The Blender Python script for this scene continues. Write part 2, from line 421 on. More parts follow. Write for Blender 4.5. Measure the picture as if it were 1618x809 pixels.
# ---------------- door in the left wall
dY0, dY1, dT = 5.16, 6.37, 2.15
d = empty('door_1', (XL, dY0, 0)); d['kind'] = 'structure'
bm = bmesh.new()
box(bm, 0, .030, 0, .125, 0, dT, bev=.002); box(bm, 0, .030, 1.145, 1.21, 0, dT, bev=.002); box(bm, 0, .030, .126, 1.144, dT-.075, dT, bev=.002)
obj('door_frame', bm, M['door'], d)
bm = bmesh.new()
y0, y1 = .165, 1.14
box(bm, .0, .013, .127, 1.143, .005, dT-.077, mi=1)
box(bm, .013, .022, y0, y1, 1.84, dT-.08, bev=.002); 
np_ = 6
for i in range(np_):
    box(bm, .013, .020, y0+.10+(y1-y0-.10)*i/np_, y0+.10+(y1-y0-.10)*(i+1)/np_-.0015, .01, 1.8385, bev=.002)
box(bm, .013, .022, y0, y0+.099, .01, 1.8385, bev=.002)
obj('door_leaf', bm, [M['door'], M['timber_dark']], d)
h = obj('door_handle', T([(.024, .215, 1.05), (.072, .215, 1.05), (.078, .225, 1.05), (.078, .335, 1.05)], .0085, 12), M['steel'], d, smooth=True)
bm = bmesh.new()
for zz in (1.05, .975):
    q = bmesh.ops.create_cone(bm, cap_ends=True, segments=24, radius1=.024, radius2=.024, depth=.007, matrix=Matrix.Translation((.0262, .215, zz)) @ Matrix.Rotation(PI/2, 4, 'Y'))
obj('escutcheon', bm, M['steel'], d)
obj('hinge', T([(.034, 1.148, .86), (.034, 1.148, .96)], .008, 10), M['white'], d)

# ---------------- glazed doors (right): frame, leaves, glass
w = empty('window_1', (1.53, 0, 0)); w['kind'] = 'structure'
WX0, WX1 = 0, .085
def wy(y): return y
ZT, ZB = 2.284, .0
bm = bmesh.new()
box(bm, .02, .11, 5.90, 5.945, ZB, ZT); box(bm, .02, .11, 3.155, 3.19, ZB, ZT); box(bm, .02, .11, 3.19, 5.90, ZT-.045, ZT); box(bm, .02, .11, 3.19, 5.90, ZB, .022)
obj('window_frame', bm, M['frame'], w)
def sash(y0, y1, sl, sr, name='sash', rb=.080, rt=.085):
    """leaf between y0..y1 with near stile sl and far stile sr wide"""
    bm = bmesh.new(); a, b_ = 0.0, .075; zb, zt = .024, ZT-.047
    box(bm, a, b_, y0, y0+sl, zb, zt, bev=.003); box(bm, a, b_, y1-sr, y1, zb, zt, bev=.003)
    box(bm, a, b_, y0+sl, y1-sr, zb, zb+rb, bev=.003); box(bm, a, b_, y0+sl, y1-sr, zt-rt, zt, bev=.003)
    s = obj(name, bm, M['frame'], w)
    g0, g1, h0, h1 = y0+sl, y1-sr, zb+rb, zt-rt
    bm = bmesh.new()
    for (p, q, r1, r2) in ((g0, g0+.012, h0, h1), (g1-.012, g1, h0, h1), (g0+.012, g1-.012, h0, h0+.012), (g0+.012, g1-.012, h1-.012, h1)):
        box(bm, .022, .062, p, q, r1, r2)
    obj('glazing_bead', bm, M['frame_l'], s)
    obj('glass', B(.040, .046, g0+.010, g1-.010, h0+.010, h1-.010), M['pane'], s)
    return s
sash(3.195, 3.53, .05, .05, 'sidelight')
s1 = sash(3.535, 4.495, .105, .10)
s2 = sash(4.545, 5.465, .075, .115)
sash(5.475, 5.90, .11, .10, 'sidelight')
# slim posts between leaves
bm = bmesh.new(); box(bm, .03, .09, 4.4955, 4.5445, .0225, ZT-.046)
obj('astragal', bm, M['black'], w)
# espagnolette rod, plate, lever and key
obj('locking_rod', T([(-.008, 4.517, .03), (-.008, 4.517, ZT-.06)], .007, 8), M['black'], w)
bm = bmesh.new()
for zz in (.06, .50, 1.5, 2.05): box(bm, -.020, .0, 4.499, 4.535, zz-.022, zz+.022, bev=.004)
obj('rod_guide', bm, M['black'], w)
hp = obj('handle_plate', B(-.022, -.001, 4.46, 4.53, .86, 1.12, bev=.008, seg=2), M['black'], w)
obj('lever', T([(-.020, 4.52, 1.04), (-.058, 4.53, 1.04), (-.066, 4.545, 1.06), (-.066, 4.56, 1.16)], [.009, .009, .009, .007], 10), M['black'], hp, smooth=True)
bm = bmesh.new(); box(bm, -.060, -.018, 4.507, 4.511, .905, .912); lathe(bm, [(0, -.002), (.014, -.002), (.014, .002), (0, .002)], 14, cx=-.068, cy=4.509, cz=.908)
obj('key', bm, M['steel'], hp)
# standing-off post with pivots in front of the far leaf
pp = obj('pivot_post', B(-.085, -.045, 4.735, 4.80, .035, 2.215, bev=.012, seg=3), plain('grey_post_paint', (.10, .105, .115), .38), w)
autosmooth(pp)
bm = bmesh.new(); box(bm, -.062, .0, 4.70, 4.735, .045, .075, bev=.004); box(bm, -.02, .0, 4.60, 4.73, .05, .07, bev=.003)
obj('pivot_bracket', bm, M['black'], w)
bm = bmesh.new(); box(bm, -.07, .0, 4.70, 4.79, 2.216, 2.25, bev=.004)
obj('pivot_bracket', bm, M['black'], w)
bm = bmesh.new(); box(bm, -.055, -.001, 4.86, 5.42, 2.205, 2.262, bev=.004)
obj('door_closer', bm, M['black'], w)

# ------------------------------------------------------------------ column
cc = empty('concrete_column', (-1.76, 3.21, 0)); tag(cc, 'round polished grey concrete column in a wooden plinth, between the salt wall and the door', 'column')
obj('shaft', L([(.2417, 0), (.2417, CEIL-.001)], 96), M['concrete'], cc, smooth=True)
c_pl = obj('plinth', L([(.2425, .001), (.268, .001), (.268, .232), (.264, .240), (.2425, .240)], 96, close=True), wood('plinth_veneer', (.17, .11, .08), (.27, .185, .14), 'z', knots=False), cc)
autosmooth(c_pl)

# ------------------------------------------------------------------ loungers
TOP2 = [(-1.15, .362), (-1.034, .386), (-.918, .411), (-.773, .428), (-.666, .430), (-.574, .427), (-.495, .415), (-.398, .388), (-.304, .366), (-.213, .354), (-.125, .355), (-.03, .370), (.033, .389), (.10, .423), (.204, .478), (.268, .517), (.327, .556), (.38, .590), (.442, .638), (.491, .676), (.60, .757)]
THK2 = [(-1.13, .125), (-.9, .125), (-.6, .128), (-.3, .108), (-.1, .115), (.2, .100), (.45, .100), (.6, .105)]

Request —
Write out the listing's lines exactly, from its first line through the line that contains "10), M['white'], d)", and stop there.

Task solution —
The Blender Python script for this scene continues. Write part 2, from line 421 on. More parts follow. Write for Blender 4.5. Measure the picture as if it were 1618x809 pixels.
# ---------------- door in the left wall
dY0, dY1, dT = 5.16, 6.37, 2.15
d = empty('door_1', (XL, dY0, 0)); d['kind'] = 'structure'
bm = bmesh.new()
box(bm, 0, .030, 0, .125, 0, dT, bev=.002); box(bm, 0, .030, 1.145, 1.21, 0, dT, bev=.002); box(bm, 0, .030, .126, 1.144, dT-.075, dT, bev=.002)
obj('door_frame', bm, M['door'], d)
bm = bmesh.new()
y0, y1 = .165, 1.14
box(bm, .0, .013, .127, 1.143, .005, dT-.077, mi=1)
box(bm, .013, .022, y0, y1, 1.84, dT-.08, bev=.002); 
np_ = 6
for i in range(np_):
    box(bm, .013, .020, y0+.10+(y1-y0-.10)*i/np_, y0+.10+(y1-y0-.10)*(i+1)/np_-.0015, .01, 1.8385, bev=.002)
box(bm, .013, .022, y0, y0+.099, .01, 1.8385, bev=.002)
obj('door_leaf', bm, [M['door'], M['timber_dark']], d)
h = obj('door_handle', T([(.024, .215, 1.05), (.072, .215, 1.05), (.078, .225, 1.05), (.078, .335, 1.05)], .0085, 12), M['steel'], d, smooth=True)
bm = bmesh.new()
for zz in (1.05, .975):
    q = bmesh.ops.create_cone(bm, cap_ends=True, segments=24, radius1=.024, radius2=.024, depth=.007, matrix=Matrix.Translation((.0262, .215, zz)) @ Matrix.Rotation(PI/2, 4, 'Y'))
obj('escutcheon', bm, M['steel'], d)
obj('hinge', T([(.034, 1.148, .86), (.034, 1.148, .96)], .008, 10), M['white'], d)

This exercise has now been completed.